El camino y, a la vez, el
contenido de esta perfección consiste en la sequela
Christi, en el seguimiento de
Jesús, después de haber renunciado a los propios bienes y a sí mismos.
Precisamente ésta es la conclusión del coloquio de Jesús con el joven: «luego
ven, y sígueme» (Mt 19, 21). Es una
invitación cuya profundidad maravillosa será entendida plenamente por los
discípulos después de la resurrección de Cristo, cuando el Espíritu Santo los
guiará hasta la verdad completa (cf. Jn 16, 13).
Es Jesús mismo quien toma
la iniciativa y llama a seguirle. La llamada está dirigida sobre todo a aquellos
a quienes confía una misión particular, empezando por los Doce; pero también es
cierto que la condición de todo creyente es ser discípulo de Cristo
(cf.Hch 6,
1). Por esto, seguir a Cristo es el
fundamento esencial y original de la moral cristiana: como el pueblo de Israel
seguía a Dios, que lo guiaba por el desierto hacia la tierra prometida
(cf.
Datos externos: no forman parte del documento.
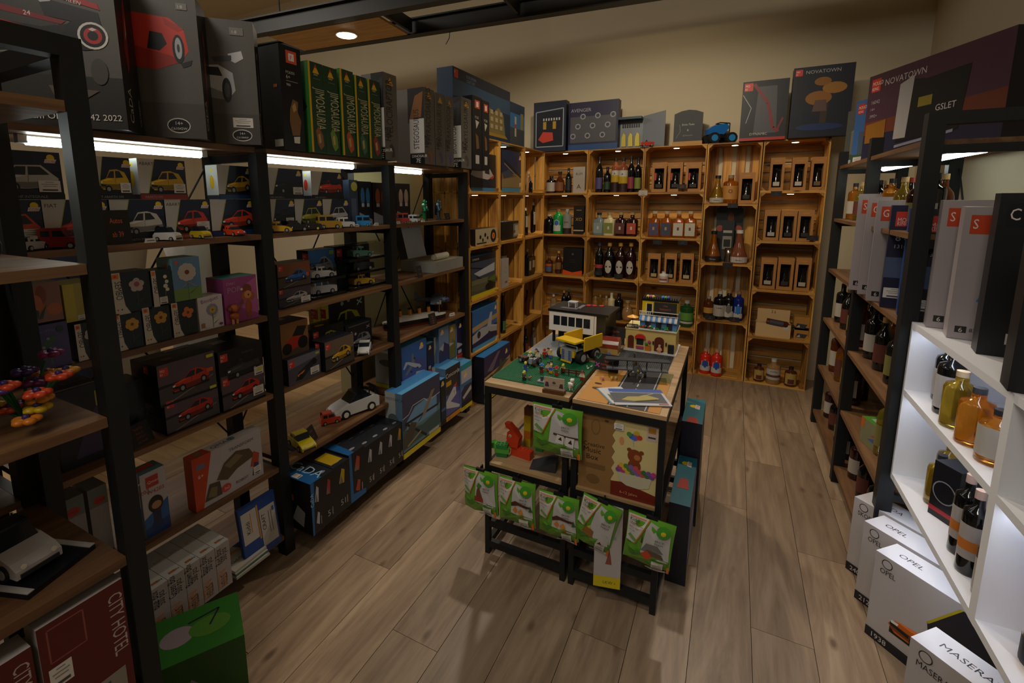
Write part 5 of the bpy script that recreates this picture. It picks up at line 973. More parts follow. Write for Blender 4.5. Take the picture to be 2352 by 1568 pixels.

Ex 13, 21), así el discípulo
debe seguir a Jesús, hacia el cual lo atrae el mismo Padre (cf. Jn 6,
44).
No se trata aquí
solamente de escuchar una enseñanza y de cumplir un mandamiento, sino de algo
mucho más radical: adherirse a la persona
misma de Jesús, compartir su vida y su
destino, participar de su obediencia libre y amorosa a la voluntad del Padre. El
discípulo de Jesús, siguiendo, mediante la adhesión por la fe, a aquél que es la
Sabiduría encarnada, se hace verdaderamente discípulo de
Dios (cf. Jn 6,
45). En efecto, Jesús es la luz del mundo, la luz de la vida
(cf. Jn 8,
12); es el pastor que guía y alimenta a las ovejas (cf. Jn 10, 11-16), es el camino,
la verdad y la vida (cf. Jn 14, 6), es aquel que
lleva hacia el Padre, de tal manera que verle a él, al Hijo, es ver al Padre
(cf. Jn 14, 6-10). Por eso,
imitar al Hijo, «imagen de Dios invisible» (Col 1,
15), significa imitar al Padre (Veritatis Splendor 19).